## WHAT TO PRODUCE
Reproduce, please, only the lines from the first line below to the line containing "rad = math.radians", inclusive.

## INFORMATION PROVIDED

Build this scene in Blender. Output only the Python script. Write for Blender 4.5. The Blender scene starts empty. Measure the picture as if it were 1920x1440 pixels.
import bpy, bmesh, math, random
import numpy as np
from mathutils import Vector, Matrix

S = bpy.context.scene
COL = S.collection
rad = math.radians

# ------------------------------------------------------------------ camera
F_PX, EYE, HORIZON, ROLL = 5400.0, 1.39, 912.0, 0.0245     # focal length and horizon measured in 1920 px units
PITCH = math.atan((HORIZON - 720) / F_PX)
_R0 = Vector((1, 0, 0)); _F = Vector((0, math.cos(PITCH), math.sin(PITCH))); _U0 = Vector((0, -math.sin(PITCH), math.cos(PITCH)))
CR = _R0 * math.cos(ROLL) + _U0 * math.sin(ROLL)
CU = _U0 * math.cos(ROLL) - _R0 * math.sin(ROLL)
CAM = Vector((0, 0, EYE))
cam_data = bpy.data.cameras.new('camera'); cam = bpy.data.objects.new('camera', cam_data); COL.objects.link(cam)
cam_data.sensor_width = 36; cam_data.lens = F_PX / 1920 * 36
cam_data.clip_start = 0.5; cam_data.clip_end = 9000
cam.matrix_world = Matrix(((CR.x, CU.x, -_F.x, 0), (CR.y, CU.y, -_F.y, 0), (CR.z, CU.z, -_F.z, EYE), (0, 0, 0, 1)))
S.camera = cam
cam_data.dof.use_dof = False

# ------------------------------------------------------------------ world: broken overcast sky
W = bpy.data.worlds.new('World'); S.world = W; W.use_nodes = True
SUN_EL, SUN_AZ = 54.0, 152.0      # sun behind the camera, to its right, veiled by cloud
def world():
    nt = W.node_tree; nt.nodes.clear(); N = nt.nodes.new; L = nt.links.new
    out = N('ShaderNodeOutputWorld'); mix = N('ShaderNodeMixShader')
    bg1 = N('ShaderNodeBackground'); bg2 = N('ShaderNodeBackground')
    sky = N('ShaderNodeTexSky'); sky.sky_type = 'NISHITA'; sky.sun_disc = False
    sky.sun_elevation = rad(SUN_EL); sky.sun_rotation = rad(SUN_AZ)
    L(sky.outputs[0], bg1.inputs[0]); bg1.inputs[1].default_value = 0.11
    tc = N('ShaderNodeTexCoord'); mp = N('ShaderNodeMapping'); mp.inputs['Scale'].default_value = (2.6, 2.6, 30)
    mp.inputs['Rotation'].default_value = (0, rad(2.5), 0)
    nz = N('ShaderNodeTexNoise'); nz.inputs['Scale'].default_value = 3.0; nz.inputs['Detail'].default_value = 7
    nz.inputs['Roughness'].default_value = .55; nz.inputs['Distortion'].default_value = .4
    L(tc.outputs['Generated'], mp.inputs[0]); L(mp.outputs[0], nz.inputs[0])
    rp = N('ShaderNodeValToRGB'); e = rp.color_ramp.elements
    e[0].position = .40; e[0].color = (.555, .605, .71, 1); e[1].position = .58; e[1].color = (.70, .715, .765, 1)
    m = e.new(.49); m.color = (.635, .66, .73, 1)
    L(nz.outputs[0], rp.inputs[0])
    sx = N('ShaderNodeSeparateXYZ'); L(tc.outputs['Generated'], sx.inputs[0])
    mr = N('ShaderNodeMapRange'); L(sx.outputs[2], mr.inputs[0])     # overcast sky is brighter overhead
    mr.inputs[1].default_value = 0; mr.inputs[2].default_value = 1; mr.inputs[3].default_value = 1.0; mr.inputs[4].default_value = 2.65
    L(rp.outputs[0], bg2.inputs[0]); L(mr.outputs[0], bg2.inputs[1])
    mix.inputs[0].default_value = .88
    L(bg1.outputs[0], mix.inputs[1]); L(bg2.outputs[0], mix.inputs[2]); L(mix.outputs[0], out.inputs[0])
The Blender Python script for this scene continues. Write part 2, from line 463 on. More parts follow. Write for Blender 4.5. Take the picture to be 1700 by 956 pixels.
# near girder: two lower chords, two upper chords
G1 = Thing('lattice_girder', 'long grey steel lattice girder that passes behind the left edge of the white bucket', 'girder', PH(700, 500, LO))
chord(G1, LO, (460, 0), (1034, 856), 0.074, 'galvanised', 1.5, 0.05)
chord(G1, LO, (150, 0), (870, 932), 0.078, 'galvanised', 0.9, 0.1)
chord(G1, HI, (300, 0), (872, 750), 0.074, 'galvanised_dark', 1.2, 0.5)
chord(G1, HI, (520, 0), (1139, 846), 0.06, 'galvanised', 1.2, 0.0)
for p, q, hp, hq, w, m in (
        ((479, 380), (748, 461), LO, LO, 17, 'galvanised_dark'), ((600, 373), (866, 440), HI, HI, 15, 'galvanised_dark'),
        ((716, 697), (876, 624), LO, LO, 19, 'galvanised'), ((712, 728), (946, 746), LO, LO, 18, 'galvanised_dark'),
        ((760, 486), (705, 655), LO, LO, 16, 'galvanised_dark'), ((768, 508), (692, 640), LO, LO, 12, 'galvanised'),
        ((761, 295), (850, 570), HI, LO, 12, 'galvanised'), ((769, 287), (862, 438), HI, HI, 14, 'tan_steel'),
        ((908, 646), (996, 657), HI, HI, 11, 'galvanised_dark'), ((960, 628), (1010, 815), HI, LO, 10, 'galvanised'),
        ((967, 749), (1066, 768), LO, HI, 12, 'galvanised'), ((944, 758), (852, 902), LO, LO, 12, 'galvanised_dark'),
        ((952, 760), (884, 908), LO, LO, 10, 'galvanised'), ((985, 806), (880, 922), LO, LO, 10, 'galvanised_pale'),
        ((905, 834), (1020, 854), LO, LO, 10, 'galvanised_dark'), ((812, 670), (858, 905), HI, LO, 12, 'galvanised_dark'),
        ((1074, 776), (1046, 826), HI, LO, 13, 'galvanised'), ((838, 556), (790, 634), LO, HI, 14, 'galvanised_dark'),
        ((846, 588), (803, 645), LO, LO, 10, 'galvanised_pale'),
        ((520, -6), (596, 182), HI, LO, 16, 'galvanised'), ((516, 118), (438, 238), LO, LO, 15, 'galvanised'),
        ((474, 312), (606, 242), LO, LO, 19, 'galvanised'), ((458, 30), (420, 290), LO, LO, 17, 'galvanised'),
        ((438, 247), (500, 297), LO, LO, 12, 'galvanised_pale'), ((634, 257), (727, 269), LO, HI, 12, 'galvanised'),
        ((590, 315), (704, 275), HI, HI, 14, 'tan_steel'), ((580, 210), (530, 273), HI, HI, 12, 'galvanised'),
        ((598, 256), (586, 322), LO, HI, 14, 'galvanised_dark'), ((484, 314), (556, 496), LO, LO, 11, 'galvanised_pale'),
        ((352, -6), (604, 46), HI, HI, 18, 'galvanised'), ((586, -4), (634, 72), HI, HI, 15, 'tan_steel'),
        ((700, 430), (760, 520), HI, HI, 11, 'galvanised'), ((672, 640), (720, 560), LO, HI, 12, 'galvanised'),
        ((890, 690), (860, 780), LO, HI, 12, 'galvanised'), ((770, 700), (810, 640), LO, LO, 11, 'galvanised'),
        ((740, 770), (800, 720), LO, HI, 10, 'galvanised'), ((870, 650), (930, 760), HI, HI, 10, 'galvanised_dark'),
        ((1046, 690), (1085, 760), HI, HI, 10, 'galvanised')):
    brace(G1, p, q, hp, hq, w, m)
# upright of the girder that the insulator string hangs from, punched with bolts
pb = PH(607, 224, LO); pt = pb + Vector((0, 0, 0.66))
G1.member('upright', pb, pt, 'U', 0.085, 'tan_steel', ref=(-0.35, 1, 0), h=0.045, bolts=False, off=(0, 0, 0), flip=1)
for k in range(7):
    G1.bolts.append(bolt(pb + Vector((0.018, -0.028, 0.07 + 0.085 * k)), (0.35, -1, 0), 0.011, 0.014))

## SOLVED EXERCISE
Build this scene in Blender. Output only the Python script. Write for Blender 4.5. The Blender scene starts empty. Measure the picture as if it were 1920x1440 pixels.
import bpy, bmesh, math, random
import numpy as np
from mathutils import Vector, Matrix

S = bpy.context.scene
COL = S.collection
rad = math.radians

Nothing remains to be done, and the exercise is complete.